El magnate metido a político ha galvanizado al Tea Party, la facción ultraderechista del Partido Republicano. Movimiento notable por su desprecio por los programas sociales, por su conservadurismo fiscal, por su defensa de la venta libre de armas, por su radicalismo contra la liberación del aborto y por su indiferencia por la protección del medio ambiente. También ha logrado la admiración de David Duke, antiguo líder del Ku-Klux-Klan, quien le ha dado abiertamente su apoyo.

Nuestro Clint parece que confunde al villano con los héroes. Trump no es Harry el sucio. Trump es éticamente disfuncional. Si nos mantenemos en el universo narrativo de Eastwood, se asemejaría más a los ricos y poderosos villanos de sus películas de Oeste. Por ejemplo, en el memorable western El jinete pálido (1985), Coy LaHood (Richard Dysart), potentado de la depredadora minería industrial de la región, ansía las tierras ricas en oro de los humildes mineros artesanales. Ante la terca negativa de los mineros, LaHood recurre a todo tipo de argucias y violencias. Cuando ya casi está a punto de vencer la resistencia de los pobladores, aparece providencialmente un misterioso personaje, un forastero sin nombre al que todos llaman Predicador (Clint Eastwood). Inspira tanta valentía a los mineros que logran hacer retroceder al invasor. Al final, el Predicador también desenfunda sus pistolas para acabar con los sicarios del cruel empresario. Trump recuerda más LaHood que al Predicador.
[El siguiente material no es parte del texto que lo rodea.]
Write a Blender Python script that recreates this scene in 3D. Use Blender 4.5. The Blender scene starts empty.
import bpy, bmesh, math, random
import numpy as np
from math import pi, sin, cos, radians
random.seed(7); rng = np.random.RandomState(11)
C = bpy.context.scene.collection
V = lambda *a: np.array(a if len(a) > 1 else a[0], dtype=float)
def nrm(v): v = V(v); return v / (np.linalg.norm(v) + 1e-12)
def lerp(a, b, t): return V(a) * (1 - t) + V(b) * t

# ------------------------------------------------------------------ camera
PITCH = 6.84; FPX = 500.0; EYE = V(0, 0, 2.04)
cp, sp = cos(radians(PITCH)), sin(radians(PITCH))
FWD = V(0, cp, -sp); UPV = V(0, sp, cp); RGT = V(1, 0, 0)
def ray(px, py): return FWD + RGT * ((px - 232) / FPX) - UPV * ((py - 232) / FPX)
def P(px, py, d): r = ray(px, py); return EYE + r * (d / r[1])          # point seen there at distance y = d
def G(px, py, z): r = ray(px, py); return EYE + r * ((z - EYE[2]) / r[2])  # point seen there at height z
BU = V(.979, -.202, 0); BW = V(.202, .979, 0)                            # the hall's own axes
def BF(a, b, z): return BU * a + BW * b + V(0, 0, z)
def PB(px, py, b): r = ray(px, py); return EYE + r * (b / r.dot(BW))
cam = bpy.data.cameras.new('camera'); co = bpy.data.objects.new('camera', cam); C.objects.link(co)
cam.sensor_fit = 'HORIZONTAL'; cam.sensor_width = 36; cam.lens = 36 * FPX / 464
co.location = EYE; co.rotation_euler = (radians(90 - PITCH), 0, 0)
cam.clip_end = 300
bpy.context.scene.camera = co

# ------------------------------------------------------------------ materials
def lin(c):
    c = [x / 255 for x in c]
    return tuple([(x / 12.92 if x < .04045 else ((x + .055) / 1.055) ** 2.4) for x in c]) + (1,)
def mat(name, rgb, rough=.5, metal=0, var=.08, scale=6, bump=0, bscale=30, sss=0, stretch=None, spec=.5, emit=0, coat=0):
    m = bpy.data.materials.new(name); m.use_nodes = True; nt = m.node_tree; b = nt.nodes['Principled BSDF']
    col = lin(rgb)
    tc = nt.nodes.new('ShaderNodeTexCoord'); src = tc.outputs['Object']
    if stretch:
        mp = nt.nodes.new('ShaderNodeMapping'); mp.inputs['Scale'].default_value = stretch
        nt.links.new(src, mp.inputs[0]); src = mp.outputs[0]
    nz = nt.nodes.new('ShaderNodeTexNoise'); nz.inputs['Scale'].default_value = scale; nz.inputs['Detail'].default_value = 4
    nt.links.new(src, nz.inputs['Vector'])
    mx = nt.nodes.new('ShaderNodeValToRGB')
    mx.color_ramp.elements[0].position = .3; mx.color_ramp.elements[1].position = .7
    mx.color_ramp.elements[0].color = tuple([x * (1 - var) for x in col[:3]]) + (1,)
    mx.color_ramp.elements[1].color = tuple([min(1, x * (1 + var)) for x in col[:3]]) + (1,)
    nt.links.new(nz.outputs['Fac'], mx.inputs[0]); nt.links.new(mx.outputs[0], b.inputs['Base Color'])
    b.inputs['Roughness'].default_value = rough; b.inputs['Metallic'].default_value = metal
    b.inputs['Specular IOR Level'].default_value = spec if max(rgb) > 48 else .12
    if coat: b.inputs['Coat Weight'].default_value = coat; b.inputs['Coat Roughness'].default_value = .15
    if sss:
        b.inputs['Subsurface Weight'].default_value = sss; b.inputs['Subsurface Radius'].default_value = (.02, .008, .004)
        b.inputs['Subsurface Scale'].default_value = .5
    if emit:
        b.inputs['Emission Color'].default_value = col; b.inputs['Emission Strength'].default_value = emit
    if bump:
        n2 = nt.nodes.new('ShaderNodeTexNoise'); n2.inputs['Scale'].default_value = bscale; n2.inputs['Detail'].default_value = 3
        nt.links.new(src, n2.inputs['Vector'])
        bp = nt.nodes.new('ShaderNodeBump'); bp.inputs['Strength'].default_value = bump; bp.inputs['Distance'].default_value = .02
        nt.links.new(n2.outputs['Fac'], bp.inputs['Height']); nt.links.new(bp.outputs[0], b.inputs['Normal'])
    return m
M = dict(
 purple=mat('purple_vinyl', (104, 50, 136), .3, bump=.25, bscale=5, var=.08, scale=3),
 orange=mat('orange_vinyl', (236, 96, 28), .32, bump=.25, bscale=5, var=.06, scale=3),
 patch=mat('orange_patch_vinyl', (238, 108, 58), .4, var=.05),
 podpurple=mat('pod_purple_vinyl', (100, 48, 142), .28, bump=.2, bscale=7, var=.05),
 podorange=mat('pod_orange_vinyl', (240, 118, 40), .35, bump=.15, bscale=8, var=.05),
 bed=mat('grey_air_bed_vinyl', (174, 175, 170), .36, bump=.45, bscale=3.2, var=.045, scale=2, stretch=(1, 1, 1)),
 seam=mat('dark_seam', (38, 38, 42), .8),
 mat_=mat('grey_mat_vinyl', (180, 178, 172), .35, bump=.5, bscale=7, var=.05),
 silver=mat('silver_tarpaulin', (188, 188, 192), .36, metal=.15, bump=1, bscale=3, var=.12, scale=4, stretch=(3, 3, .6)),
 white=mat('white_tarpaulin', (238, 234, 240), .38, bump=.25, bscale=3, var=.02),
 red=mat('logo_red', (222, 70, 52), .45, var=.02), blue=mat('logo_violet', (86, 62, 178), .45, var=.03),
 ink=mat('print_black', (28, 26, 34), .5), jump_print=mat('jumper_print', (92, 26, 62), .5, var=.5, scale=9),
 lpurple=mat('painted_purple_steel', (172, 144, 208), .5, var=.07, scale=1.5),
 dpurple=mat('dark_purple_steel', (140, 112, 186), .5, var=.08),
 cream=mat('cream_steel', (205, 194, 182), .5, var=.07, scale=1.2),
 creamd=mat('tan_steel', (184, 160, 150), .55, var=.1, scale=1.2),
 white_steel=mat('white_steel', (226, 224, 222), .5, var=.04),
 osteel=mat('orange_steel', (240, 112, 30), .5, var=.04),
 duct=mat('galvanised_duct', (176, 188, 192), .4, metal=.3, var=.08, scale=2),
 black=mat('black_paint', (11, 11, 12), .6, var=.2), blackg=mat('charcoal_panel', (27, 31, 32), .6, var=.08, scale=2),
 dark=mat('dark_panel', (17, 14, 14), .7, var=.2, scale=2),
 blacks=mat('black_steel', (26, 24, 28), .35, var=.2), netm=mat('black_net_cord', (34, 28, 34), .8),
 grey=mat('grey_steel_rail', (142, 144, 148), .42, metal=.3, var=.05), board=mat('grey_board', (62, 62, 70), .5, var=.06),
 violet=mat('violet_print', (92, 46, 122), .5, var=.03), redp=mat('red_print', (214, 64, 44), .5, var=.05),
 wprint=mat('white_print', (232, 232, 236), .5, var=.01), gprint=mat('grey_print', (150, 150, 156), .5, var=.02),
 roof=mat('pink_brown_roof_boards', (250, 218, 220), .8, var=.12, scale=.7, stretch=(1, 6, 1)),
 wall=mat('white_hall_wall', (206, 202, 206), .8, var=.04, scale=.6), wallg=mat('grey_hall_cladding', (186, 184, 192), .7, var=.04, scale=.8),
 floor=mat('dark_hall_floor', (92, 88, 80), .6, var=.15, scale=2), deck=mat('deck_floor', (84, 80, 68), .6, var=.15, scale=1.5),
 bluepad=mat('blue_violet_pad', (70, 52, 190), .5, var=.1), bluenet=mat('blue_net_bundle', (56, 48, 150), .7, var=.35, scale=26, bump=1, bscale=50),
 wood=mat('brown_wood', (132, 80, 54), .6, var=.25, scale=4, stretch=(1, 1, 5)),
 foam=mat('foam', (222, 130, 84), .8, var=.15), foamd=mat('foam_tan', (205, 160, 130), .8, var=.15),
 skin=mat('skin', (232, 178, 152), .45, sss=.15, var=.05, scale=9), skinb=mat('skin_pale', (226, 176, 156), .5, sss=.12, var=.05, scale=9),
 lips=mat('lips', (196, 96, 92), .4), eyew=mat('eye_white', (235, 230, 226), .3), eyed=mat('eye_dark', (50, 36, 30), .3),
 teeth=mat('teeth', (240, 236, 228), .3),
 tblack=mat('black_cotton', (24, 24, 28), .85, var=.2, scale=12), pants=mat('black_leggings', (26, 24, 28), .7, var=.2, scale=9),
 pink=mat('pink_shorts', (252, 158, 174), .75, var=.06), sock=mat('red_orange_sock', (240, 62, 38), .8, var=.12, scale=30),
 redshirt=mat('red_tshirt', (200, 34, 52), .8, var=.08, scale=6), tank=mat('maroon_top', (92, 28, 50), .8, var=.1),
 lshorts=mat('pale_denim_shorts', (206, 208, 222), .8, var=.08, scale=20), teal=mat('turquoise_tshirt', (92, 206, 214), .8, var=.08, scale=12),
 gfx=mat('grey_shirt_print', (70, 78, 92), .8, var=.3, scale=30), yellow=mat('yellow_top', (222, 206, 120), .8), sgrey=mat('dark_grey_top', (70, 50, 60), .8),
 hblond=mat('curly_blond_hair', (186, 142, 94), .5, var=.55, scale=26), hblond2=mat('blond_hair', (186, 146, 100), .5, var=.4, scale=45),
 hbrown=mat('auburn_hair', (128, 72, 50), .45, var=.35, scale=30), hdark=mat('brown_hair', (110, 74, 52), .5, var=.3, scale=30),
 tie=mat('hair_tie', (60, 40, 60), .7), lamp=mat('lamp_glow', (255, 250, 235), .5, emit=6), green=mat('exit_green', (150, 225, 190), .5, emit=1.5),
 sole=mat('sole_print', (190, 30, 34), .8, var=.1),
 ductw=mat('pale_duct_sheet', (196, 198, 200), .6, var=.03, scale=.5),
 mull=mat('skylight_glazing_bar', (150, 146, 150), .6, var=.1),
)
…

Lejos está Eastwood de los valores de compasión y respeto por el adversario que plasmó en Invictus. Pasó de hacer justicia a un héroe moral como Mandela a darle el espaldarazo a un demagogo racista, que es admirado por agentes políticos disfuncionales.

Clint ha sufrido una especie de espejismo, una confusión mental. No parece ver los rasgos psicopáticos del estrafalario demagogo: comportamiento antisocial, baja empatía, remordimientos reducidos y carácter desinhibido. Tan sólo ve en Trump a un justiciero solitario.